## Problem to work on
From the records below, extract all the text exactly and leave the images behind.

## Input for this task

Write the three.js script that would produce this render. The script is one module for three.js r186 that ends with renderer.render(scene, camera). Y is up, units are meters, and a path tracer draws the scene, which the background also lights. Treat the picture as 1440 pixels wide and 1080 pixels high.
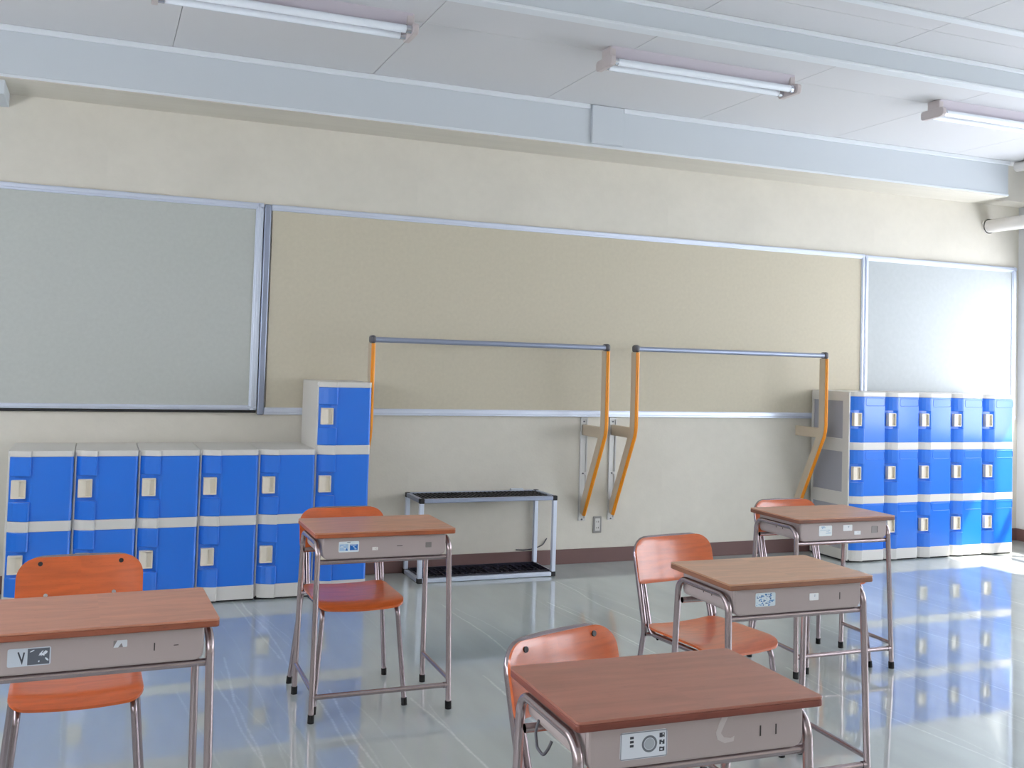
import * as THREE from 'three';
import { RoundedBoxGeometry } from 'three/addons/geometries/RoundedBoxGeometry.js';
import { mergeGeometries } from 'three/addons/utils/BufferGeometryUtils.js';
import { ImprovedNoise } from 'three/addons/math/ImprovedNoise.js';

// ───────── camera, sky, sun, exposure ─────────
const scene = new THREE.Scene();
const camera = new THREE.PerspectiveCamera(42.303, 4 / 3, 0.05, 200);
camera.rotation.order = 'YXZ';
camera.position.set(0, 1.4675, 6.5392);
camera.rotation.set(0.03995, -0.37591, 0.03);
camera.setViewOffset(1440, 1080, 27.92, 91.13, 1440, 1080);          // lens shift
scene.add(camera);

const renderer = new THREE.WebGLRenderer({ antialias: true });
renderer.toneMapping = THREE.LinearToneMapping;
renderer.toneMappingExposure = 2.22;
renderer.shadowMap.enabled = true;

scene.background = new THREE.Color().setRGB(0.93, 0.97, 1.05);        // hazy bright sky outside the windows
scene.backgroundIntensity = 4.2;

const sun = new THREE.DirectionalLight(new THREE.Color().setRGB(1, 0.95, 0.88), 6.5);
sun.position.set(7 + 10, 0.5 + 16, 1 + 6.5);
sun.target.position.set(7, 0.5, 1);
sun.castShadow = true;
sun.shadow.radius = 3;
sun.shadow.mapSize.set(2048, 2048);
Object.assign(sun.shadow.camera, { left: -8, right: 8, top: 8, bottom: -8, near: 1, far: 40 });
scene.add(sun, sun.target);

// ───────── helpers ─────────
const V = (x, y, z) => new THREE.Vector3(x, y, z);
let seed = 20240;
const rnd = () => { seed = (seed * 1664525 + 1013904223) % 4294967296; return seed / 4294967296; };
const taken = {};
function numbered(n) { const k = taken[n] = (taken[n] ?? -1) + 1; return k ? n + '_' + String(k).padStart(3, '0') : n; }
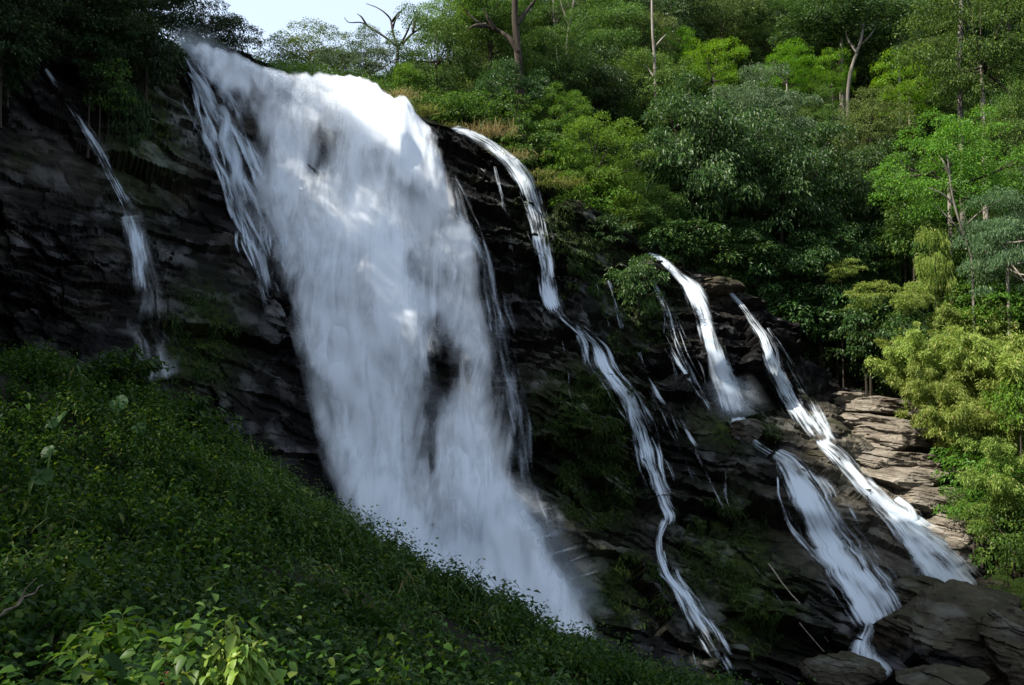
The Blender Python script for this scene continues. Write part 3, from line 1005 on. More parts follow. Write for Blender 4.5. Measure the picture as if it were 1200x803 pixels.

## Complete answer
Write the three.js script that would produce this render. The script is one module for three.js r186 that ends with renderer.render(scene, camera). Y is up, units are meters, and a path tracer draws the scene, which the background also lights. Treat the picture as 1440 pixels wide and 1080 pixels high.
import * as THREE from 'three';
import { RoundedBoxGeometry } from 'three/addons/geometries/RoundedBoxGeometry.js';
import { mergeGeometries } from 'three/addons/utils/BufferGeometryUtils.js';
import { ImprovedNoise } from 'three/addons/math/ImprovedNoise.js';

// ───────── camera, sky, sun, exposure ─────────
const scene = new THREE.Scene();
const camera = new THREE.PerspectiveCamera(42.303, 4 / 3, 0.05, 200);
camera.rotation.order = 'YXZ';
camera.position.set(0, 1.4675, 6.5392);
camera.rotation.set(0.03995, -0.37591, 0.03);
camera.setViewOffset(1440, 1080, 27.92, 91.13, 1440, 1080);          // lens shift
scene.add(camera);

const renderer = new THREE.WebGLRenderer({ antialias: true });
renderer.toneMapping = THREE.LinearToneMapping;
renderer.toneMappingExposure = 2.22;
renderer.shadowMap.enabled = true;

scene.background = new THREE.Color().setRGB(0.93, 0.97, 1.05);        // hazy bright sky outside the windows
scene.backgroundIntensity = 4.2;

const sun = new THREE.DirectionalLight(new THREE.Color().setRGB(1, 0.95, 0.88), 6.5);
sun.position.set(7 + 10, 0.5 + 16, 1 + 6.5);
sun.target.position.set(7, 0.5, 1);
sun.castShadow = true;
sun.shadow.radius = 3;
sun.shadow.mapSize.set(2048, 2048);
Object.assign(sun.shadow.camera, { left: -8, right: 8, top: 8, bottom: -8, near: 1, far: 40 });
scene.add(sun, sun.target);

// ───────── helpers ─────────
const V = (x, y, z) => new THREE.Vector3(x, y, z);
let seed = 20240;
const rnd = () => { seed = (seed * 1664525 + 1013904223) % 4294967296; return seed / 4294967296; };
const taken = {};
function numbered(n) { const k = taken[n] = (taken[n] ?? -1) + 1; return k ? n + '_' + String(k).padStart(3, '0') : n; }
The Blender Python script for this scene continues. Write part 3, from line 1005 on. More parts follow. Write for Blender 4.5. Measure the picture as if it were 1200x803 pixels.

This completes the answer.